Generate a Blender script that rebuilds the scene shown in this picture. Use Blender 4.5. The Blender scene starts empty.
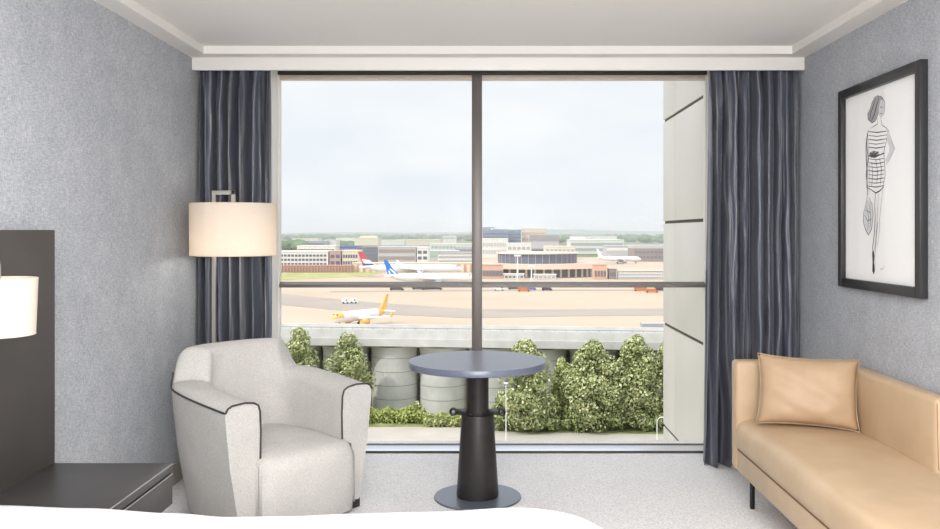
import bpy, bmesh, math, random
import numpy as np
from mathutils import Vector, Matrix
S = bpy.context.scene
COL = S.collection
PI = math.pi
F, CX, CY, EYE = 850.0, 490.0, 232.0, 1.45
def at(px, py, D):
    return Vector(((px - CX) * D / F, D, EYE - (py - CY) * D / F))

# ------------------------------------------------------------------ materials
def lin(c):
    c = c / 255.0
    return c / 12.92 if c <= 0.04045 else ((c + 0.055) / 1.055) ** 2.4
def rgb(r, g, b):
    return (lin(r), lin(g), lin(b), 1.0)
class N:
    def __init__(s, name):
        s.m = bpy.data.materials.new(name); s.m.use_nodes = True
        s.t = s.m.node_tree; s.t.nodes.clear()
        s.out = s.t.nodes.new('ShaderNodeOutputMaterial')
    def n(s, kind, **kw):
        nd = s.t.nodes.new(kind)
        for k, v in kw.items():
            if k.startswith('i_'):
                nd.inputs[k[2:].replace('_', ' ')].default_value = v
            else:
                setattr(nd, k, v)
        return nd
    def l(s, a, b): s.t.links.new(a, b)
    def bsdf(s, col, rough=0.6, metal=0.0, spec=0.5, sheen=0.0):
        b = s.n('ShaderNodeBsdfPrincipled')
        b.inputs['Base Color'].default_value = col
        b.inputs['Roughness'].default_value = rough
        b.inputs['Metallic'].default_value = metal
        b.inputs['Specular IOR Level'].default_value = spec
        b.inputs['Sheen Weight'].default_value = sheen
        s.l(b.outputs[0], s.out.inputs[0]); return b
    def coords(s, scale=(1, 1, 1), rot=(0, 0, 0), src='Object'):
        tc = s.n('ShaderNodeTexCoord'); mp = s.n('ShaderNodeMapping')
        mp.inputs['Scale'].default_value = scale; mp.inputs['Rotation'].default_value = rot
        s.l(tc.outputs[src], mp.inputs[0]); return mp.outputs[0]
    def noise(s, vec, scale, detail=2.0, rough=0.5, dist=0.0):
        t = s.n('ShaderNodeTexNoise'); t.inputs['Scale'].default_value = scale
        t.inputs['Detail'].default_value = detail; t.inputs['Roughness'].default_value = rough
        t.inputs['Distortion'].default_value = dist
        s.l(vec, t.inputs['Vector']); return t.outputs[0]
    def ramp(s, fac, stops):
        r = s.n('ShaderNodeValToRGB'); e = r.color_ramp.elements
        e[0].position, e[0].color = stops[0]; e[1].position, e[1].color = stops[-1]
        for p, c in stops[1:-1]:
            x = e.new(p); x.color = c
        s.l(fac, r.inputs[0]); return r.outputs[0]
    def math(s, op, a, b):
        m = s.n('ShaderNodeMath', operation=op)
        for i, v in enumerate((a, b)):
            if isinstance(v, (int, float)): m.inputs[i].default_value = v
            else: s.l(v, m.inputs[i])
        return m.outputs[0]
    def bump(s, b, h, strength=0.3, dist=0.002):
        bp = s.n('ShaderNodeBump'); bp.inputs['Strength'].default_value = strength
        bp.inputs['Distance'].default_value = dist
        s.l(h, bp.inputs['Height']); s.l(bp.outputs[0], b.inputs['Normal'])
def plain(name, r, g, b, rough=0.6, metal=0.0, spec=0.5, var=0.0, vscale=3.0):
    q = N(name); bs = q.bsdf(rgb(r, g, b), rough, metal, spec)
    if var > 0:
        f = q.noise(q.coords(), vscale, 4)
        lo = rgb(max(r - var, 0), max(g - var, 0), max(b - var, 0)); hi = rgb(min(r + var, 255), min(g + var, 255), min(b + var, 255))
        q.l(q.ramp(f, [(0.3, lo), (0.7, hi)]), bs.inputs['Base Color'])
    return q.m
def linen(name, dark, mid, light, s1, s2, plane='yz', bump=0.25, rough=0.85):
    """woven cloth: long threads in two crossed directions"""
    q = N(name); b = q.bsdf(rgb(*mid), rough, 0, 0.25)
    if plane == 'yz': a, c = (1, s1, s2), (1, s2, s1)
    elif plane == 'xy': a, c = (s1, s2, 1), (s2, s1, 1)
    else: a, c = (s1, s1, s2), (s2, s2, s1)
    n1 = q.noise(q.coords(a), 1.0, 2); n2 = q.noise(q.coords(c), 1.0, 2)
    n3 = q.noise(q.coords(), 9.0, 3)
    f = q.math('ADD', q.math('MULTIPLY', n1, 0.45), q.math('MULTIPLY', n2, 0.4))
    f = q.math('ADD', f, q.math('MULTIPLY', n3, 0.15))
    q.l(q.ramp(f, [(0.36, rgb(*dark)), (0.5, rgb(*mid)), (0.64, rgb(*light))]), b.inputs['Base Color'])
    q.bump(b, f, bump, 0.002); return q.m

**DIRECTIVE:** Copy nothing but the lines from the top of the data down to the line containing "return Vector(((px - CX)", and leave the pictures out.

**EXERCISE RESULT:**
Generate a Blender script that rebuilds the scene shown in this picture. Use Blender 4.5. The Blender scene starts empty.
import bpy, bmesh, math, random
import numpy as np
from mathutils import Vector, Matrix
S = bpy.context.scene
COL = S.collection
PI = math.pi
F, CX, CY, EYE = 850.0, 490.0, 232.0, 1.45
def at(px, py, D):
    return Vector(((px - CX) * D / F, D, EYE - (py - CY) * D / F))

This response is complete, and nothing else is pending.